President Obama’s speech is sort of like a Rorschach test. Remember, there were two halves to it. People remember one half or the other half. It was both a commitment to take practical steps towards the long-term goal of disarmament and a commitment to ensure that so long as nuclear weapons remain, the United States would maintain a deterrent that was safe, secure, and effective, and provide that protection to our allies. We were asked as an administration to do both of those things. And we did both, much to the dissatisfaction of both sides of the political spectrum that didn’t like what was being done for the other. The fact that it took so long to negotiate New START, when all we were doing was taking a little teeny tiny step, the Obama administration was prepared to go further. The Russians weren’t. But it was still over a year of grudging negotiation. And they had so many grievances about so many things. And similarly, you may recall, in President Obama’s inaugural speeches, he offered an open hand to North Korea. Had nothing to show for it. And a similar open hand to China, but no dialogue. The warning signs were already there.

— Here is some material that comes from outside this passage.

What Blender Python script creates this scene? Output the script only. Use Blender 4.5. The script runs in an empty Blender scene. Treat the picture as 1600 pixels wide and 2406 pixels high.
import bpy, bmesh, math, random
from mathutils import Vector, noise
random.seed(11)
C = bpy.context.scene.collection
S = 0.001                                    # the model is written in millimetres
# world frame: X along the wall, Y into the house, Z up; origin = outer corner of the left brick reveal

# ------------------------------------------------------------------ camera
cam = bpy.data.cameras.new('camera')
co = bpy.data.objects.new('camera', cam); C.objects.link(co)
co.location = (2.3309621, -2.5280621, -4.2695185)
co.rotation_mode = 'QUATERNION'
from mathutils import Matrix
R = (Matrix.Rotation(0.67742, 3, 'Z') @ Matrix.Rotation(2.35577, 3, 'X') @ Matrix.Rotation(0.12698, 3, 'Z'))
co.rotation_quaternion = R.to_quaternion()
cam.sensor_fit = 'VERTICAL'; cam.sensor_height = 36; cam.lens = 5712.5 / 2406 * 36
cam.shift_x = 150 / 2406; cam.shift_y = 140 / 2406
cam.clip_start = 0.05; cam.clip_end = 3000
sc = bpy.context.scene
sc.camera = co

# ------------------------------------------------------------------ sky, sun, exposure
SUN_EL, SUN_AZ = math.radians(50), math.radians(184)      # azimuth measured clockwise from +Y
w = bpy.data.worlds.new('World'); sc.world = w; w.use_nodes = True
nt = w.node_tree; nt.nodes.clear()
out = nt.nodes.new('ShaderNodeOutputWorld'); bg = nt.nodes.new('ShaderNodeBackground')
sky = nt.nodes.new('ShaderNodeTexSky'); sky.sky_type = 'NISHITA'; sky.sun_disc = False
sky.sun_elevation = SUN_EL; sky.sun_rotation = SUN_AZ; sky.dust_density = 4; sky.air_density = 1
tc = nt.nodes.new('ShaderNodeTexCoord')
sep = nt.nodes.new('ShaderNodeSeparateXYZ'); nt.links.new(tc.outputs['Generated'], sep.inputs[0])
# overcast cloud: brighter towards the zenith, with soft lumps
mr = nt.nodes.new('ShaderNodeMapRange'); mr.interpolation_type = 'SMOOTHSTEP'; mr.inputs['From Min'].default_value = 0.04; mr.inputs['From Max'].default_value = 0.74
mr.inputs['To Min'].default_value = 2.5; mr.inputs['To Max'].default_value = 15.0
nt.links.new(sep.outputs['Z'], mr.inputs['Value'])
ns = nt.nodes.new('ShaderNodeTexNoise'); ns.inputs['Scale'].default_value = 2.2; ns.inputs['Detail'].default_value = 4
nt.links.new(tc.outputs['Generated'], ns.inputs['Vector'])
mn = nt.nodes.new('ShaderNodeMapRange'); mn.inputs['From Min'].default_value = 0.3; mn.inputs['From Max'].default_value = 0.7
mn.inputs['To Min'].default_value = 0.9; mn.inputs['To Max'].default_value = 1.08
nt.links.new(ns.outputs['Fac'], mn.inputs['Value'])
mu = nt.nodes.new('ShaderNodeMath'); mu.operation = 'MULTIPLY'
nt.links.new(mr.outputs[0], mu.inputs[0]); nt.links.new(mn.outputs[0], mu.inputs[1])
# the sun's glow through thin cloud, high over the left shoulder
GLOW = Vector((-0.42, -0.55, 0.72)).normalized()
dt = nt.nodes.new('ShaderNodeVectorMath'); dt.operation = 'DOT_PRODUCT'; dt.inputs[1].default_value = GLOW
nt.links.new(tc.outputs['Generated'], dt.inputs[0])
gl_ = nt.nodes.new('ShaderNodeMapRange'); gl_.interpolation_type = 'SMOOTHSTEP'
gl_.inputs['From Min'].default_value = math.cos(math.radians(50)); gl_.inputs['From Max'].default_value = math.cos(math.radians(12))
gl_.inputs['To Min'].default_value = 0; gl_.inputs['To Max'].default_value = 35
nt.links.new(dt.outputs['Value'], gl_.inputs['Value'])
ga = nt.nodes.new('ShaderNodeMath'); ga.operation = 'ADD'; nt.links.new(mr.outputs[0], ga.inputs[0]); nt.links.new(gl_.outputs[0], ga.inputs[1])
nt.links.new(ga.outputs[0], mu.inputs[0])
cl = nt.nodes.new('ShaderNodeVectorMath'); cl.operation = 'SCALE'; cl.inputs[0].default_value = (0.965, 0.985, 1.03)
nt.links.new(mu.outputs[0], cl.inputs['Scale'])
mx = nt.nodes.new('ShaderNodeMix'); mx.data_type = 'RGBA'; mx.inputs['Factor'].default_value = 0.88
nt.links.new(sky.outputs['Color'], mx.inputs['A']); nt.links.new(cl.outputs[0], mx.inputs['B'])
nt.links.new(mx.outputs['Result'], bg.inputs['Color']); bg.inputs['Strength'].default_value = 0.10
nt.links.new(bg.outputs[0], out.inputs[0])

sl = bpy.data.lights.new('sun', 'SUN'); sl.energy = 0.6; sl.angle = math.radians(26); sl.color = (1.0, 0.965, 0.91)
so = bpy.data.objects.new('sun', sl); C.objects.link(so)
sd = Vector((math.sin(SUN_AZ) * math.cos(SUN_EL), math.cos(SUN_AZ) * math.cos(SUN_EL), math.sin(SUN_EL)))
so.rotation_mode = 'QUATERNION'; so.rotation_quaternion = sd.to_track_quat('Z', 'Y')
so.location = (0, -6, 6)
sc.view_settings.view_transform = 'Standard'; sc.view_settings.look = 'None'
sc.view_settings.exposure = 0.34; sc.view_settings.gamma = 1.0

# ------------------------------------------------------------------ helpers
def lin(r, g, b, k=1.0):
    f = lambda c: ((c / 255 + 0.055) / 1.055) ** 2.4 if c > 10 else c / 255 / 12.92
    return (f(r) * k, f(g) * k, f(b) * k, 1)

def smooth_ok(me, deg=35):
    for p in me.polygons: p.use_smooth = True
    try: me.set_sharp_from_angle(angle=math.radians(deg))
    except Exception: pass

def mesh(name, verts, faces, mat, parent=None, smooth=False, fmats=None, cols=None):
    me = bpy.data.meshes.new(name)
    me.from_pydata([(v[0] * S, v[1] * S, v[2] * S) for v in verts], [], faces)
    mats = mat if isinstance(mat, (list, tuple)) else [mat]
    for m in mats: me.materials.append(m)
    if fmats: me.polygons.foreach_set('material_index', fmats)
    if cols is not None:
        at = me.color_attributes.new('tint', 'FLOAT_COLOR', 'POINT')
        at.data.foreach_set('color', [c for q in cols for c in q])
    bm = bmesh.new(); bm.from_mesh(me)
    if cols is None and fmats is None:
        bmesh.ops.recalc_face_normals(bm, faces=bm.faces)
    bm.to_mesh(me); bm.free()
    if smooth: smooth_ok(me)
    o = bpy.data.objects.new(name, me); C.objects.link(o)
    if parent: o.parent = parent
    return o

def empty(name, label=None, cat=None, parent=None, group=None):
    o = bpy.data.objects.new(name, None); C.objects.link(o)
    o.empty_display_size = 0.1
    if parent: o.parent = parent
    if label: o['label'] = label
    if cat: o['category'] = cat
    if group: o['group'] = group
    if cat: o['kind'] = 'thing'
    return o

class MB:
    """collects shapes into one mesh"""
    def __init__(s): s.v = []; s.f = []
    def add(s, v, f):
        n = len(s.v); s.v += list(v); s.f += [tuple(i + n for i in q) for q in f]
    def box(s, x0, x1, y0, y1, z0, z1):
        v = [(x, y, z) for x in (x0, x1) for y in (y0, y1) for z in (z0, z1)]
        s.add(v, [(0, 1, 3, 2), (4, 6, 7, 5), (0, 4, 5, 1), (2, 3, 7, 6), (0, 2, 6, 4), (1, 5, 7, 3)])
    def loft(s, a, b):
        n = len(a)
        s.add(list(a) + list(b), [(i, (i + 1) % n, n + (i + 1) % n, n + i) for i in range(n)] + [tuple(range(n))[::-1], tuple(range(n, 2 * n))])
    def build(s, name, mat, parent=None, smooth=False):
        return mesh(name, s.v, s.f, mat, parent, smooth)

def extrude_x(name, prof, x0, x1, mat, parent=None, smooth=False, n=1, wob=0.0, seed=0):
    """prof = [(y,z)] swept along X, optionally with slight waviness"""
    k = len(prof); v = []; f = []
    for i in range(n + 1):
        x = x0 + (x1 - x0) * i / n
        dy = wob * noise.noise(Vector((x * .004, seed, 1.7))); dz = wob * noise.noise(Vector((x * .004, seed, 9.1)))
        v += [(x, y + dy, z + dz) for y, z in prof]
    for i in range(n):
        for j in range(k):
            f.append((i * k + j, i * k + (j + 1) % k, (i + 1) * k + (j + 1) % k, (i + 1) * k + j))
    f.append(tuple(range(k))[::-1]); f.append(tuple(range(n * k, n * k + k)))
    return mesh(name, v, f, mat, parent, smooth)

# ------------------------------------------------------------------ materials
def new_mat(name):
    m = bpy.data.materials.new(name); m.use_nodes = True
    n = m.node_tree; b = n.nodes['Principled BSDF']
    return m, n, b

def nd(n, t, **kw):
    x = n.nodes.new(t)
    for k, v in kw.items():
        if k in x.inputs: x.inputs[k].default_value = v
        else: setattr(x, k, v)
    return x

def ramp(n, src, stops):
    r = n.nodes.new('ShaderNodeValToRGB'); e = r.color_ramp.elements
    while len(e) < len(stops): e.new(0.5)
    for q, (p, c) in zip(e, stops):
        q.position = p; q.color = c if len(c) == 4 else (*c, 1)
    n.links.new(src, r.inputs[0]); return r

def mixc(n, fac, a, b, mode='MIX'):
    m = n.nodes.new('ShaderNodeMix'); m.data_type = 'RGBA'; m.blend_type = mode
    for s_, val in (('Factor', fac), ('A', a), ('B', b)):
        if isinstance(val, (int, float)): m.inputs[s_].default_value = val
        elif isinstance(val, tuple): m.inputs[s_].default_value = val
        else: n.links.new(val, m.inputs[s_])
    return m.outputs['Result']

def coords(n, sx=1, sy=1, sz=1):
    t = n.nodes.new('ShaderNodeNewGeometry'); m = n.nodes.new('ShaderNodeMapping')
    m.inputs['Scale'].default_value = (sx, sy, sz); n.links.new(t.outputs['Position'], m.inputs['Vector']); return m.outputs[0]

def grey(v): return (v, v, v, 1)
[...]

In an ideal world, a career trajectory would go on a linear path, up, up, and up, in terms of supporting whatever global problem or whatever societal problem a person has chosen to tackle through their professional life. The ideal would be that that problem is addressed more and more and things get better and better over the course of a career. Your career in nuclear weapons security has seen highs and lows. Right now, things are at a low. When you’ve devoted your life to something—to making the world better than it is—how do you grapple with where things are today?
First of all, by not dwelling on it. But this has become a very common topic, especially in more private exchanges with people. It was a topic of much discussion in the Hiroshima gathering. But being focused on the question of how to find hope in dark times helps you to do so.
I came out of a master’s program from the London School of Economics and Political Science in 1981, at the height of the NATO Euro Missile Crisis, I watched all of my classmates rush to the nuclear subject and I ran screaming in the opposite direction. I had the impression that in the nuclear business, most people had made up their minds. There was a lot of shouting, they didn’t like each other, there were sharp opinions. I couldn’t imagine how, as a young person, I could make any impact in a crowded field. It was really only 15 years into my career, after I had concluded a Ph.D., that I began work in this area, somewhat reluctantly. And it was really only a decade later that I finally had to accept that the nuclear thing had trapped me. That moment of acceptance came with turning and looking behind me and wondering, who was in the queue? Nobody. When I was 40, nobody coming out of graduate school was interested in nuclear things. There were no positions to go to work in. Slowly, the real world has brought this problem back to people, and now there’s a whole generation of very capable young people, ready to go. And I take my hope from my engagements with them.
These are hard problems. They’re not insoluble problems. They require curious minds, disciplined minds, creative people. And those people exist in abundance in America and elsewhere. So ultimately, I believe in our capacity as individuals, and I believe in the capacity of our institutions to meet these challenges.